The line holding "tag(raw_mesh('grass', V, 3, T, 'leaf_blade'), 'short" is the last one to output; start at the first line of the data, keep every line in between exactly, and leave out pictures.
○ ○ ○ ○ ○ ○ ○
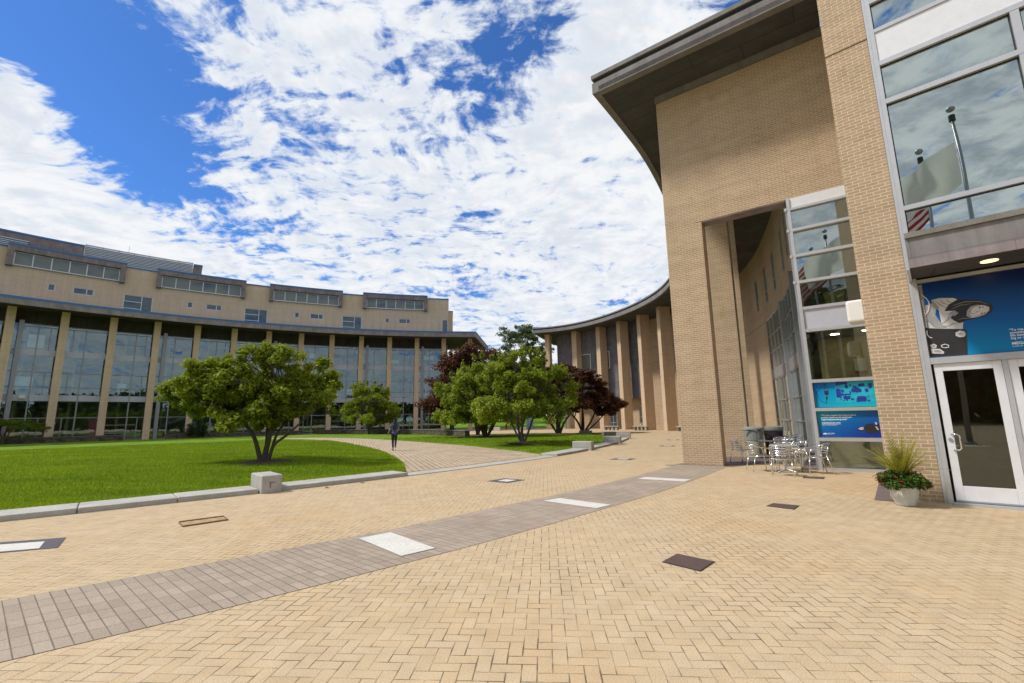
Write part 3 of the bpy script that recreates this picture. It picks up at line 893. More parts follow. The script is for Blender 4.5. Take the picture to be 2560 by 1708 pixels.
def raw_mesh(name, V, k, tint, material, parent=None, kind=None):
    n = len(V) // k; me = bpy.data.meshes.new(name)
    me.vertices.add(len(V)); me.vertices.foreach_set('co', V.astype(np.float32).ravel())
    me.loops.add(n * k); me.loops.foreach_set('vertex_index', np.arange(n * k, dtype=np.int32))
    me.polygons.add(n); me.polygons.foreach_set('loop_start', np.arange(0, n * k, k, dtype=np.int32))
    me.update(calc_edges=True)
    at = me.attributes.new('tint', 'FLOAT_COLOR', 'POINT')
    c = np.ones((len(V), 4), np.float32); c[:, 0] = tint; c[:, 1] = tint; c[:, 2] = tint
    at.data.foreach_set('color', c.ravel())
    me.materials.append(MATS[material])
    o = bpy.data.objects.new(name, me); COL.objects.link(o)
    if parent is not None: o.parent = parent
    if kind: o['kind'] = kind
    return o
V, T = blades()
tag(raw_mesh('grass', V, 3, T, 'leaf_blade'), 'short mown green grass blades covering the lawns', 'grass', kind='stuff')

# ------------------------------------------------------------------ kerbs, blocks, inlaid slabs
def kerb_run(name, label, u0, u1, stone):
    a = KERB.at((u0 + u1) / 2, .4)
    r = thing(name, label, 'kerb', (a[0], a[1], 0), group='granite kerbs round the lawns')
    n = max(1, round((u1 - u0) / stone)); w_ = (u1 - u0) / n
    for i in range(n):
        MB().cbox(KM, u0 + i * w_ + .006, u0 + (i + 1) * w_ - .006, -.05, .105 + random.uniform(-.004, .004), 0, .80, 4).build('kerb_stone', 'granite', r, bevel=.018)
    return r
kerb_run('granite_kerb', 'long pale granite kerb at the left edge, cut by dark joints', KERB.near(-19, .6), kb - .24, 1.5)
kerb_run('granite_kerb', 'granite kerb from the nearest cube block to the corner of the path', kb + .24, k1 - .06, 2.4)
BL = [KERB.near(3.75, 22.75), KERB.near(6.4, 28.0), KERB.near(8.35, 33.5)]
kerb_run('granite_kerb', 'low granite kerb stepping up from the flush strip to a block', k2 + .02, BL[0] - .35, 3.5)
kerb_run('granite_kerb', 'granite kerb between two blocks beside the right lawn', BL[0] + .35, BL[1] - .35, 3.0)
kerb_run('granite_kerb', 'farthest granite kerb ending at a shaded block', BL[1] + .35, BL[2] - .35, 3.0)
def block(u, w_, l_, h_, label, mt='granite', xy=None, rz=None, d0=-.12):
    if xy is None:
        x, y, a = KERB.at(u, d0 + l_ / 2)
    else: x, y, a = xy[0], xy[1], rz
    r = thing('granite_block', label, 'stone block', (x, y, 0), group='granite blocks along the kerb')
    m = MB(); m.box(x, y, -.03, w_, l_, h_ + .03, a); o = m.build('block', mt, r, bevel=.03, seg=3)
    return r, x, y, a
r, x, y, a = block(kb, .44, .95, .40, 'nearest pale granite cube block with a small slot, by the left lawn')
q = plane_map((x + math.sin(a) * .475, y - math.cos(a) * .475), (math.cos(a), math.sin(a)), (math.sin(a), -math.cos(a)))
m = MB(); m.cbox(q, -.06, .06, .225, .245, 0, .012); m.cbox(q, -.05, -.02, .12, .225, 0, .006); m.build('metal_clip', 'granite_dark', r)
block(BL[0], .44, .98, .42, 'pale granite block where the right lawn kerb begins its second stretch')
block(BL[1], .44, 1.0, .42, 'middle pale granite block beside the right lawn')
block(BL[2], .44, 1.0, .42, 'third granite block beyond the right lawn, lit on top')
block(0, .44, 1.0, .42, 'granite block with shade painted into its colour at the back corner of the right lawn', 'granite_dark', (7.5, 36.6), R(100))  # shade put into the colour: darker granite than the lit blocks
block(0, .44, 1.1, .42, 'granite block with shade painted into its colour under the red maples', 'granite_dark', (6.3, 40.6), R(75))  # darker granite carries the shade under the maples
block(0, .5, .8, .45, 'small white stone block far away by the red hydrant', 'white_slab', (-2.15, 60.8), R(80))
block(0, .5, .8, .42, 'small pale stone block far behind the forked trunks', 'granite', (1.3, 60.5), R(80))

def slab(name, label, pts, mt, z=.008, cat='paving slab', group='slabs set in the paving'):
    cxm = sum(p[0] for p in pts) / len(pts); cym = sum(p[1] for p in pts) / len(pts)
    m = MB(); m.prism(pts, -.02, z)
    o = tag(m.build(name, mt), label, cat, group)
    k = 1 + .035 / max(.3, math.dist(pts[0], pts[2]))
    MB().prism([(cxm + (x - cxm) * k, cym + (y - cym) * k) for x, y in pts], -.03, .0052).build('open_joint', 'gasket', o)
    return o
slab('white_slab', 'nearest white granite slab in the grey paver band', [(-2.16, 6.62), (-1.80, 6.93), (-1.01, 6.07), (-1.36, 5.76)], 'white_slab')
slab('white_slab', 'second white granite slab in the grey paver band', [(.55, 9.24), (.90, 9.50), (1.76, 8.70), (1.44, 8.42)], 'white_slab')
slab('white_slab', 'white granite slab in the grey band nearest the brick pier', [(3.17, 12.14), (3.45, 12.45), (4.42, 11.82), (4.15, 11.52)], 'white_slab')
def diamond(label, outer, inner):
    c = (sum(p[0] for p in outer) / 4, sum(p[1] for p in outer) / 4)
    r = thing('paving_inset', label, 'paving slab', (c[0], c[1], 0), group='dark framed white slabs in the paving')
    m = MB(); m.prism(outer, -.02, .006); m.build('dark_border', 'slate', r)
    m = MB(); m.prism(inner, -.02, .010); m.build('white_centre', 'white_slab', r)
diamond('white slab framed in dark slate, cut by the left picture edge', [(-7.62, 6.62), (-6.52, 6.97), (-6.09, 6.41), (-7.15, 6.02)], [(-7.45, 6.50), (-6.60, 6.74), (-6.31, 6.38), (-7.05, 6.12)])
diamond('dark diamond with white centre in the middle of the plaza', [(-.72, 12.22), (-.27, 12.70), (.29, 12.33), (-.17, 11.80)], [(-.44, 12.22), (-.24, 12.47), (.05, 12.30), (-.17, 12.03)])
diamond('dark diamond with white centre in front of the granite blocks', [(3.58, 17.63), (3.97, 18.12), (4.64, 17.80), (4.26, 17.24)], [(3.85, 17.66), (4.02, 17.90), (4.38, 17.74), (4.19, 17.45)])
diamond('dark diamond with white centre left of the brick pier', [(7.66, 24.66), (7.95, 25.2), (8.66, 24.93), (8.33, 24.33)], [(7.95, 24.72), (8.05, 24.98), (8.40, 24.85), (8.26, 24.55)])
diamond('farthest small dark diamond in the plaza', [(10.05, 30.58), (10.3, 31.15), (11.02, 30.92), (10.75, 30.3)], [(10.32, 30.66), (10.42, 30.92), (10.76, 30.82), (10.64, 30.54)])
slab('brown_slab', 'nearest dark brown rectangle in the tan pavers', [(1.63, 5.37), (1.89, 5.65), (2.18, 5.35), (1.91, 5.06)], 'brown_slab')
slab('brown_slab', 'dark brown rectangle in the tan pavers before the planter', [(4.42, 8.36), (4.68, 8.60), (4.97, 8.35), (4.70, 8.05)], 'brown_slab')
slab('brown_slab', 'dark brown rectangle beside the metal chairs', [(7.2, 11.77), (7.41, 12.08), (7.80, 11.88), (7.56, 11.57)], 'brown_slab')
tag(MB().prism([(4.90, 15.22), (5.07, 15.44), (5.32, 15.30), (5.16, 15.10)], -.02, .006).build('drain_grate', 'granite_dark'), 'small dark drain grate left of the brick pier', 'drain')
r = thing('access_cover', 'rusty stained rectangular access cover in the left paving', 'access cover', (-5.15, 7.92, 0))
oc = [(-5.53, 7.86), (-5.05, 8.27), (-4.79, 7.97), (-5.23, 7.53)]
MB().prism(oc, -.02, .004).build('cover_plate', 'cover_tan', r)
m = MB()
for i in range(4):
    a, b = Vector(oc[i]), Vector(oc[(i + 1) % 4]); m.tube([(a.x, a.y, .004), (b.x, b.y, .004)], .012 if i % 2 else .022, 6)
m.build('rusted_frame', 'rust', r)
# mulch rings under trees
def mulch(x, y, rx, ry, z, label):
    m = MB(); n = 28; pts = []
    for k in range(n):
        a = 2 * math.pi * k / n; q = 1 + random.uniform(-.08, .08)
        pts.append((x + rx * q * math.cos(a), y + ry * q * math.sin(a), z + .02))
    m.v = pts + [(x + (p[0] - x) * .55, y + (p[1] - y) * .55, z + .075) for p in pts] + [(x, y, z + .10)]
    for k in range(n):
        k2_ = (k + 1) % n
        m.f += [(k, k2_, n + k2_, n + k), (n + k, n + k2_, 2 * n)]
    o = m.build('mulch', 'mulch', smooth=True); return struct(o)
mulch(-8.75, 16.35, 1.0, 1.15, .205, '')
mulch(-2.2, 37.2, 2.3, 2.0, .14, '')
mulch(.5, 26.9, .9, 1.0, .13, '')
mulch(4.0, 41.3, 1.9, 1.4, .11, '')
mulch(6.6, 44.2, 1.6, 1.2, .01, '')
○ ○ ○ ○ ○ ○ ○
Response to this exercise:
Write part 3 of the bpy script that recreates this picture. It picks up at line 893. More parts follow. The script is for Blender 4.5. Take the picture to be 2560 by 1708 pixels.
def raw_mesh(name, V, k, tint, material, parent=None, kind=None):
    n = len(V) // k; me = bpy.data.meshes.new(name)
    me.vertices.add(len(V)); me.vertices.foreach_set('co', V.astype(np.float32).ravel())
    me.loops.add(n * k); me.loops.foreach_set('vertex_index', np.arange(n * k, dtype=np.int32))
    me.polygons.add(n); me.polygons.foreach_set('loop_start', np.arange(0, n * k, k, dtype=np.int32))
    me.update(calc_edges=True)
    at = me.attributes.new('tint', 'FLOAT_COLOR', 'POINT')
    c = np.ones((len(V), 4), np.float32); c[:, 0] = tint; c[:, 1] = tint; c[:, 2] = tint
    at.data.foreach_set('color', c.ravel())
    me.materials.append(MATS[material])
    o = bpy.data.objects.new(name, me); COL.objects.link(o)
    if parent is not None: o.parent = parent
    if kind: o['kind'] = kind
    return o
V, T = blades()
tag(raw_mesh('grass', V, 3, T, 'leaf_blade'), 'short mown green grass blades covering the lawns', 'grass', kind='stuff')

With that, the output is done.